>> start ENTRIES SUPPLIED
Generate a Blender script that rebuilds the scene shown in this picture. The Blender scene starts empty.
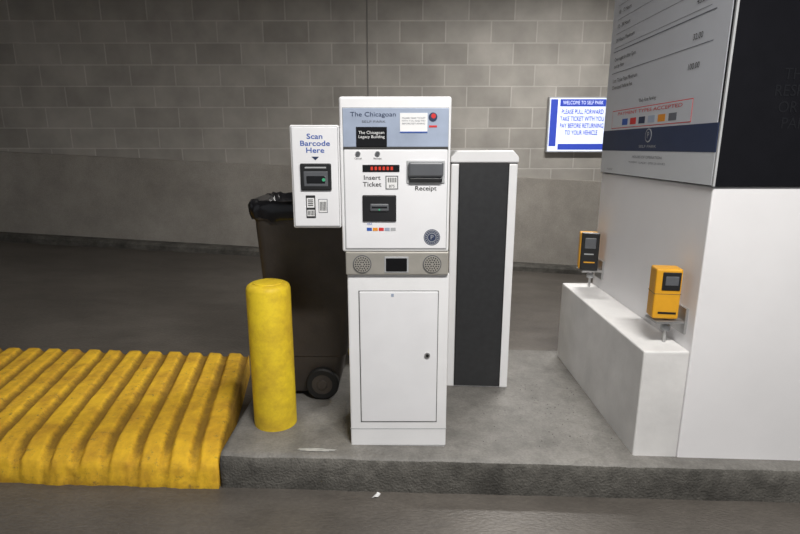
import bpy, bmesh, math, random
from mathutils import Vector, Matrix, noise
random.seed(7)
scene = bpy.context.scene
scene.view_settings.view_transform = 'Standard'

# ------------------------------------------------------------------ ground shape
def clamp(v, a=0.0, b=1.0): return max(a, min(b, v))
def ground(x, y):
    t = clamp((y - 2.15) / 5.0)
    return -(0.03 + 0.03 * t) * x + 0.04 * t
CURB = 0.17
def island(x, y): return -0.03 * x + CURB

# ------------------------------------------------------------------ materials
def new_mat(name):
    m = bpy.data.materials.new(name); m.use_nodes = True
    nt = m.node_tree
    return m, nt, nt.nodes['Principled BSDF']
def rgba(c): return (c[0], c[1], c[2], 1)
def simple(name, col, rough=0.5, metal=0.0, amt=0.06, scale=12, bump=0.0, emit=None, estr=0, coat=0.0, spec=0.5):
    m, nt, b = new_mat(name)
    tc = nt.nodes.new('ShaderNodeTexCoord')
    n = nt.nodes.new('ShaderNodeTexNoise'); n.inputs['Scale'].default_value = scale; n.inputs['Detail'].default_value = 5
    nt.links.new(tc.outputs['Object'], n.inputs['Vector'])
    r = nt.nodes.new('ShaderNodeValToRGB')
    r.color_ramp.elements[0].position = 0.3; r.color_ramp.elements[1].position = 0.7
    r.color_ramp.elements[0].color = rgba([c * (1 - amt) for c in col])
    r.color_ramp.elements[1].color = rgba([min(1, c * (1 + amt)) for c in col])
    nt.links.new(n.outputs['Fac'], r.inputs['Fac'])
    nt.links.new(r.outputs['Color'], b.inputs['Base Color'])
    b.inputs['Roughness'].default_value = rough
    b.inputs['Metallic'].default_value = metal
    b.inputs['Coat Weight'].default_value = coat
    b.inputs['Specular IOR Level'].default_value = spec
    if bump:
        bp = nt.nodes.new('ShaderNodeBump'); bp.inputs['Strength'].default_value = bump; bp.inputs['Distance'].default_value = 0.01
        n2 = nt.nodes.new('ShaderNodeTexNoise'); n2.inputs['Scale'].default_value = scale * 6; n2.inputs['Detail'].default_value = 6
        nt.links.new(tc.outputs['Object'], n2.inputs['Vector'])
        nt.links.new(n2.outputs['Fac'], bp.inputs['Height']); nt.links.new(bp.outputs['Normal'], b.inputs['Normal'])
    if emit:
        b.inputs['Emission Color'].default_value = rgba(emit); b.inputs['Emission Strength'].default_value = estr
    return m

def concrete(name, dark, light, rough=0.7, s1=1.2, s2=9, bump=0.35, stretch=(1, 1, 1), stain=0.5, spots=0.0):
    m, nt, b = new_mat(name); L = nt.links.new
    tc = nt.nodes.new('ShaderNodeTexCoord'); mp = nt.nodes.new('ShaderNodeMapping')
    mp.inputs['Scale'].default_value = stretch
    L(tc.outputs['Object'], mp.inputs['Vector'])
    a = nt.nodes.new('ShaderNodeTexNoise'); a.inputs['Scale'].default_value = s1; a.inputs['Detail'].default_value = 8; a.inputs['Roughness'].default_value = 0.65
    c = nt.nodes.new('ShaderNodeTexNoise'); c.inputs['Scale'].default_value = s2; c.inputs['Detail'].default_value = 8; c.inputs['Roughness'].default_value = 0.7
    f = nt.nodes.new('ShaderNodeTexNoise'); f.inputs['Scale'].default_value = 90; f.inputs['Detail'].default_value = 4
    for n in (a, c, f): L(mp.outputs['Vector'], n.inputs['Vector'])
    r = nt.nodes.new('ShaderNodeValToRGB'); r.color_ramp.elements[0].position = 0.33; r.color_ramp.elements[1].position = 0.68
    r.color_ramp.elements[0].color = rgba(dark); r.color_ramp.elements[1].color = rgba(light)
    L(a.outputs['Fac'], r.inputs['Fac'])
    r2 = nt.nodes.new('ShaderNodeValToRGB'); r2.color_ramp.elements[0].position = 0.35; r2.color_ramp.elements[1].position = 0.6
    r2.color_ramp.elements[0].color = (1 - stain, 1 - stain, 1 - stain, 1); r2.color_ramp.elements[1].color = (1, 1, 1, 1)
    L(c.outputs['Fac'], r2.inputs['Fac'])
    mx = nt.nodes.new('ShaderNodeMixRGB'); mx.blend_type = 'MULTIPLY'; mx.inputs['Fac'].default_value = 0.7
    L(r.outputs['Color'], mx.inputs['Color1']); L(r2.outputs['Color'], mx.inputs['Color2'])
    r3 = nt.nodes.new('ShaderNodeValToRGB'); r3.color_ramp.elements[0].position = 0.35; r3.color_ramp.elements[1].position = 0.65
    r3.color_ramp.elements[0].color = (.78, .78, .78, 1); r3.color_ramp.elements[1].color = (1.0, 1.0, 1.0, 1)
    L(f.outputs['Fac'], r3.inputs['Fac'])
    mx2 = nt.nodes.new('ShaderNodeMixRGB'); mx2.blend_type = 'MULTIPLY'; mx2.inputs['Fac'].default_value = 0.8
    L(mx.outputs['Color'], mx2.inputs['Color1']); L(r3.outputs['Color'], mx2.inputs['Color2'])
    out = mx2.outputs['Color']
    if spots:
        sn = nt.nodes.new('ShaderNodeTexNoise'); sn.inputs['Scale'].default_value = 4.5; sn.inputs['Detail'].default_value = 10; sn.inputs['Roughness'].default_value = .75
        sn.inputs['Distortion'].default_value = .6
        L(mp.outputs['Vector'], sn.inputs['Vector'])
        sr = nt.nodes.new('ShaderNodeValToRGB'); sr.color_ramp.elements[0].position = .56; sr.color_ramp.elements[1].position = .68
        L(sn.outputs['Fac'], sr.inputs['Fac'])
        sm = nt.nodes.new('ShaderNodeMath'); sm.operation = 'MULTIPLY'; sm.inputs[1].default_value = spots
        L(sr.outputs['Color'], sm.inputs[0])
        m3 = nt.nodes.new('ShaderNodeMixRGB'); m3.inputs['Color2'].default_value = (.06, .056, .05, 1)
        L(sm.outputs[0], m3.inputs['Fac']); L(out, m3.inputs['Color1']); out = m3.outputs['Color']
    L(out, b.inputs['Base Color'])
    b.inputs['Roughness'].default_value = rough
    bp = nt.nodes.new('ShaderNodeBump'); bp.inputs['Strength'].default_value = bump; bp.inputs['Distance'].default_value = 0.01
    L(f.outputs['Fac'], bp.inputs['Height']); L(bp.outputs['Normal'], b.inputs['Normal'])
    return m

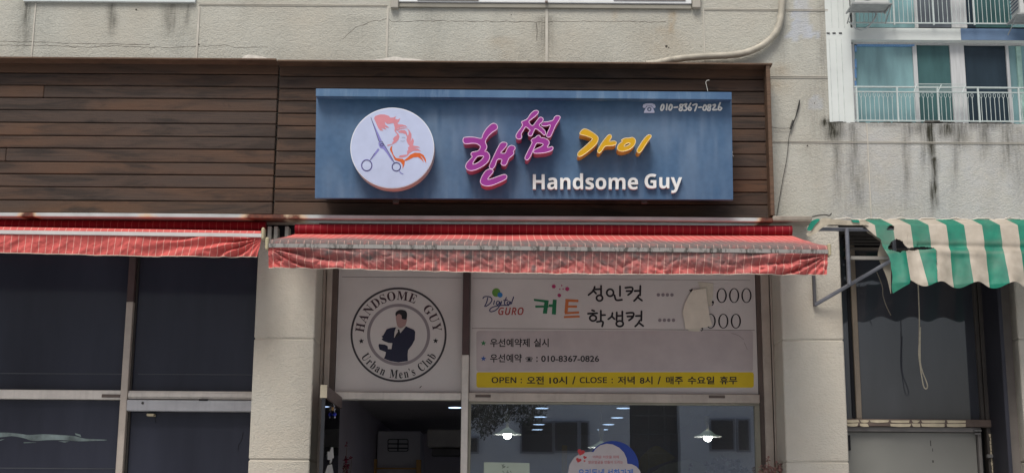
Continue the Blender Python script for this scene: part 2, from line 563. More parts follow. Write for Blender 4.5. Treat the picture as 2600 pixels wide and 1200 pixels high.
# ------------------------------------------------------------------ the concrete building
bld = thing("concrete_building", "weathered grey concrete building with shopfronts, stucco band and cracked joints", "building", (0, 0, 0))
ZF = pt(1300, 557, 0).z                         # underside of the stucco band
X_END = pt(2102, 200, 0).x
Z_PAR = pt(2350, 313, 0).z
def wall_grid():
    xs = np.unique(np.concatenate([np.arange(-4.6, 4.6, 0.022), [X_END]]))
    zs = np.unique(np.concatenate([np.arange(ZF, 5.7, 0.022), [Z_PAR]]))
    XX, ZZ = np.meshgrid(xs, zs)
    n = XX.size
    pts = np.stack([XX.ravel(), np.zeros(n), ZZ.ravel()], 1)
    d = pts - np.array(CAM)
    k = F / (d @ np.array(FWD))
    PX = CX + (d @ np.array(RIGHT)) * k; PY = CY - (d @ np.array(UP)) * k
    st = np.zeros(n); ru = np.zeros(n); pa = np.zeros(n)
    wob = (vnoise(PY / 26, PX / 60) - 0.5) * 8
    for x, w, y0, y1, s in ((66, 9, 2, 140, .62), (285, 10, 8, 108, .5), (432, 20, 10, 118, .42), (478, 8, 10, 95, .4), (60, 26, 10, 160, .22), (455, 40, 5, 150, .2),
                            (1386, 22, 40, 160, .36), (1362, 4, 58, 108, .7), (905, 60, 40, 150, .12), (1120, 50, 20, 150, .1), (1640, 60, 40, 150, .12), (2100, 10, 300, 330, .9),
                            (2118, 20, 308, 375, .95), (2125, 10, 330, 545, .42), (2165, 12, 312, 520, .36), (2180, 16, 420, 560, .3), (2300, 9, 330, 545, .36),
                            (2345, 8, 318, 470, .45), (2364, 11, 311, 440, 1.0), (2371, 7, 400, 560, .95), (2376, 4, 430, 560, .9), (2405, 26, 313, 365, .72), (2440, 26, 313, 390, .62),
                            (2425, 9, 350, 500, .4), (2500, 16, 313, 420, .5), (2560, 18, 313, 470, .42), (2330, 60, 312, 350, .45), (2480, 90, 312, 335, .5), (2250, 70, 312, 326, .42), (2590, 25, 320, 560, .3),
                            (1990, 16, 60, 260, .14), (2090, 14, 0, 300, .22), (1965, 30, 170, 230, .2)):
        g = np.exp(-((PX + wob - x) / w) ** 2)
        top = np.clip((PY - y0) / 6 + 0.5, 0, 1); bot = np.clip((y1 - PY) / (0.55 * (y1 - y0)), 0, 1)
        st = np.maximum(st, s * g * top * bot)
    st = st + 0.30 * np.clip(fbm(PX / 90, PY / 260) - 0.52, 0, 1) * 1.6
    for x, w, y0, y1, s in ((1708, 9, 20, 100, .8), (1560, 7, 20, 60, .4), (1690, 40, 60, 150, .2), (1960, 40, 150, 250, .35), (1270, 40, 90, 160, .25)):
        ru = np.maximum(ru, s * np.exp(-((PX + wob - x) / w) ** 2) * np.clip((PY - y0) / 12, 0, 1) * np.clip((y1 - PY) / 30, 0, 1))
    e = (vnoise(PX / 9, PY / 9) - 0.5) * 14
    pa = np.maximum(pa, ((PX > 2013 + e) & (PX < 2056 + e) & (PY < 92 + e)) * 0.75)
    pa = np.maximum(pa, ((PX > 1998 + e) & (PX < 2078 + e) & (PY < 97 + e) & (PY > 78 - e)) * 0.7)
    pa = np.maximum(pa, .3 * np.clip((PX - 2080) / 80, 0, 1) * (PY > 300)); pa = np.maximum(pa, (((PX - 2071) ** 2 + (PY - 263) ** 2) < (19 + e * .4) ** 2) * 0.55)
    w = len(xs)
    fs = []
    for j in range(len(zs) - 1):
        zc = (zs[j] + zs[j + 1]) / 2
        for i in range(w - 1):
            if zc > Z_PAR and (xs[i] + xs[i + 1]) / 2 > X_END: continue
            fs.append((j * w + i, j * w + i + 1, (j + 1) * w + i + 1, (j + 1) * w + i))
    mb = MB(); mb.add(pts.tolist(), fs, stain=st.tolist(), rust=ru.tolist(), patch=pa.tolist())
    # the wall's body behind its face, and a ragged parapet edge
    mb.box((-4.6, 0.004, ZF + 0.001), (X_END - 0.002, 0.26, 5.7), stain=0.0)
    mb.box((X_END - 0.002, 0.004, ZF + 0.001), (4.6, 0.26, Z_PAR - 0.002), stain=0.5)
    return mb
wall_grid().build("wall", M_conc, bld)
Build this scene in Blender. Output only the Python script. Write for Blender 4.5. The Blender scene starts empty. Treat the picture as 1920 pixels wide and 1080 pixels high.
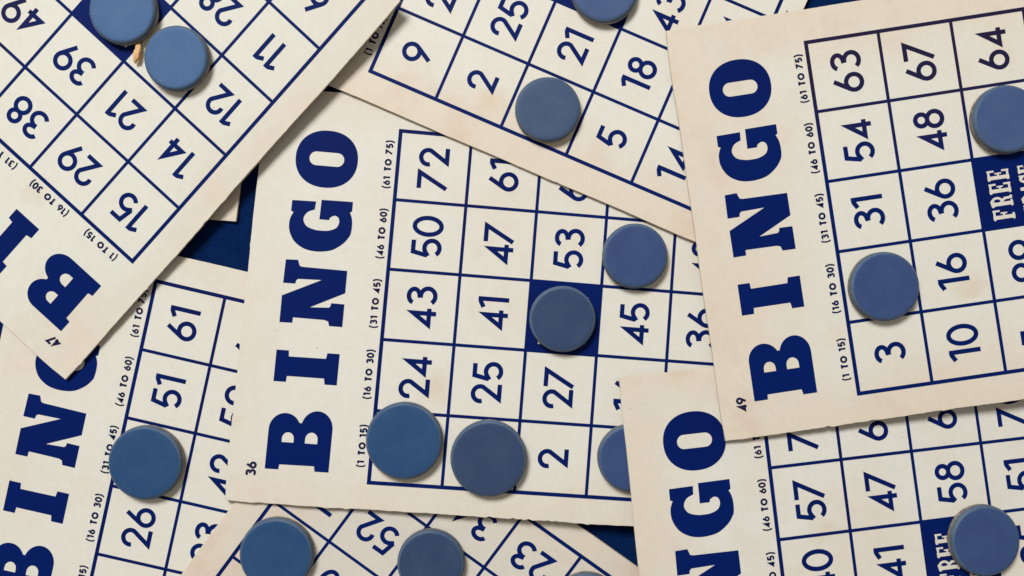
>> end ENTRIES SUPPLIED
Write out each line of the listing above, exactly, from its first line to the line holding "def island(x, y): return -0.03 * x + CURB", inclusive. Skip the pictures.

▶ [TASK SOLUTION]
Generate a Blender script that rebuilds the scene shown in this picture. The Blender scene starts empty.
import bpy, bmesh, math, random
from mathutils import Vector, Matrix, noise
random.seed(7)
scene = bpy.context.scene
scene.view_settings.view_transform = 'Standard'

# ------------------------------------------------------------------ ground shape
def clamp(v, a=0.0, b=1.0): return max(a, min(b, v))
def ground(x, y):
    t = clamp((y - 2.15) / 5.0)
    return -(0.03 + 0.03 * t) * x + 0.04 * t
CURB = 0.17
def island(x, y): return -0.03 * x + CURB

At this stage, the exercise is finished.